*Task description*.
Quote, with no changes, the lines that run from the top of the material to the line with "b = MB(); b.box((XW-0.06, 5.72, 0), (XW, YW, 0.28));", both included.

········

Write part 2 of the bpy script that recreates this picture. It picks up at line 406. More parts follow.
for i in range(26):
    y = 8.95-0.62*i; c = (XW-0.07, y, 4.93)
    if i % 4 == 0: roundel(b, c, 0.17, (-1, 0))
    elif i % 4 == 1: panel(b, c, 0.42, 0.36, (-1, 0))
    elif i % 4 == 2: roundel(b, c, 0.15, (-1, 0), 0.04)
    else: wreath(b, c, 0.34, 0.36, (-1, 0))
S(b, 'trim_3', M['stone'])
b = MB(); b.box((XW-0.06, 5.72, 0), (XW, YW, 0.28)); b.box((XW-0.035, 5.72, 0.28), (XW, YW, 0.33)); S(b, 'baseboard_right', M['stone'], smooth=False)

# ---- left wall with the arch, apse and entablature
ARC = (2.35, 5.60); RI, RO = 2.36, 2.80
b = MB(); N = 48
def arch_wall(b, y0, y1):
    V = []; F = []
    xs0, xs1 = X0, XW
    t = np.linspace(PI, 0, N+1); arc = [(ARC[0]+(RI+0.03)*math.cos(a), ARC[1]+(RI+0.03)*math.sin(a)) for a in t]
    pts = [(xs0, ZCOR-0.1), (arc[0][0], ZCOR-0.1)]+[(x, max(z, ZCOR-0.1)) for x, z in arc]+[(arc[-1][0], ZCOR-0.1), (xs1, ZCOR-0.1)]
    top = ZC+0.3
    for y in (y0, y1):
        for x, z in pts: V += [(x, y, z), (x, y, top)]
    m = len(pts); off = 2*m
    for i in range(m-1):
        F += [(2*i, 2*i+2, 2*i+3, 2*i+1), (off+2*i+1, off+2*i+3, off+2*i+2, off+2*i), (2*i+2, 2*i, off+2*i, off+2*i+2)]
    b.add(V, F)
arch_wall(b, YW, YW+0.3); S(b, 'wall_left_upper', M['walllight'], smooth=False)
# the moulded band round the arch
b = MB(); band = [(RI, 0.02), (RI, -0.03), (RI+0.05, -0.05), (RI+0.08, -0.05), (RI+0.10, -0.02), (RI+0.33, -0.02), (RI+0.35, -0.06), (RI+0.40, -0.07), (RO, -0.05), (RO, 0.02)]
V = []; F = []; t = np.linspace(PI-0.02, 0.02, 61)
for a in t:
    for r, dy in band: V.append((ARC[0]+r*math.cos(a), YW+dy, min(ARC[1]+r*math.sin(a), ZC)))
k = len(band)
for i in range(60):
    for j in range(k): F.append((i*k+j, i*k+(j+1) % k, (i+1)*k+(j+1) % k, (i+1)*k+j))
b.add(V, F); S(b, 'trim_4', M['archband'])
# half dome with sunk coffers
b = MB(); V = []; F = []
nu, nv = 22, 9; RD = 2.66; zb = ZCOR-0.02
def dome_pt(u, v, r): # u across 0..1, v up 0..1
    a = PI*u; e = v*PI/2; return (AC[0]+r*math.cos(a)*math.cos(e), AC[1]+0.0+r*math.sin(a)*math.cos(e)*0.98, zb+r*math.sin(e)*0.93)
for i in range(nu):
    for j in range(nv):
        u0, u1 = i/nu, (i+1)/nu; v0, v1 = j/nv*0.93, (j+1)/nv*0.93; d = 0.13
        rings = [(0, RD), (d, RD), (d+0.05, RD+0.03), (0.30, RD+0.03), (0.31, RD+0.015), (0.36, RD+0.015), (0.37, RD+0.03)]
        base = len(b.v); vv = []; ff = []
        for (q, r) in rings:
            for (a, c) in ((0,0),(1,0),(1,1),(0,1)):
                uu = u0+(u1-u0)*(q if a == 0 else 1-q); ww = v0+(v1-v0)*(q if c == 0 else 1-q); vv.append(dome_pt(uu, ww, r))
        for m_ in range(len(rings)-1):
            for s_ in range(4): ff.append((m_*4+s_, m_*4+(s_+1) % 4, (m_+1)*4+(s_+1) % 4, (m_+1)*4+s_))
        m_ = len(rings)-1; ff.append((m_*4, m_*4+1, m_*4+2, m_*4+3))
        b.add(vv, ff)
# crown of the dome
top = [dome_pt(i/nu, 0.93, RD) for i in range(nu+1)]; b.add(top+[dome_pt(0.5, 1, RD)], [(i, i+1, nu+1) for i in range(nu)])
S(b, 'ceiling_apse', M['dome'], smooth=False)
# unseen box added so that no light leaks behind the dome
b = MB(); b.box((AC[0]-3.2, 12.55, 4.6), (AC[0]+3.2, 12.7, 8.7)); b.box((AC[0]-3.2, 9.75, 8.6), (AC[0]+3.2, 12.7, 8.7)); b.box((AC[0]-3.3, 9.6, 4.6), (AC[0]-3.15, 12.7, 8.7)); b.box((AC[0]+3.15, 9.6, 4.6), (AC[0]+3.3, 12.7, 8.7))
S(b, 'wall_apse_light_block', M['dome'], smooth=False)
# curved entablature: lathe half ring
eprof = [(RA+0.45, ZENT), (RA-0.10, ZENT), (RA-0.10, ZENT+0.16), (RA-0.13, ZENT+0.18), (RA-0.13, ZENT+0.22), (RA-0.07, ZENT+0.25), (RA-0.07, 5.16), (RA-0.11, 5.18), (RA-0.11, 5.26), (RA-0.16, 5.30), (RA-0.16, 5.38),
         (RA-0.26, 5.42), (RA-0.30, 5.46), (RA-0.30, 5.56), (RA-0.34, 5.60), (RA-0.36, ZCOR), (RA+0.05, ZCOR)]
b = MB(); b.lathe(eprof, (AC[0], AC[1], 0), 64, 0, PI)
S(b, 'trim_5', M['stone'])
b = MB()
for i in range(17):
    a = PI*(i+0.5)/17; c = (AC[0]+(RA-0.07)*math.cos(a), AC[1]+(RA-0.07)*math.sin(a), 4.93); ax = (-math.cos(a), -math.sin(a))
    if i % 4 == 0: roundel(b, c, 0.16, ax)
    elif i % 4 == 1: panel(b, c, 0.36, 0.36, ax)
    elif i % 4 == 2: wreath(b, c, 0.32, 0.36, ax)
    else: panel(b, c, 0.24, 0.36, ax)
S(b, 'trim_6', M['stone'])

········

*Result of this task*.
Write part 2 of the bpy script that recreates this picture. It picks up at line 406. More parts follow.
for i in range(26):
    y = 8.95-0.62*i; c = (XW-0.07, y, 4.93)
    if i % 4 == 0: roundel(b, c, 0.17, (-1, 0))
    elif i % 4 == 1: panel(b, c, 0.42, 0.36, (-1, 0))
    elif i % 4 == 2: roundel(b, c, 0.15, (-1, 0), 0.04)
    else: wreath(b, c, 0.34, 0.36, (-1, 0))
S(b, 'trim_3', M['stone'])
b = MB(); b.box((XW-0.06, 5.72, 0), (XW, YW, 0.28)); b.box((XW-0.035, 5.72, 0.28), (XW, YW, 0.33)); S(b, 'baseboard_right', M['stone'], smooth=False)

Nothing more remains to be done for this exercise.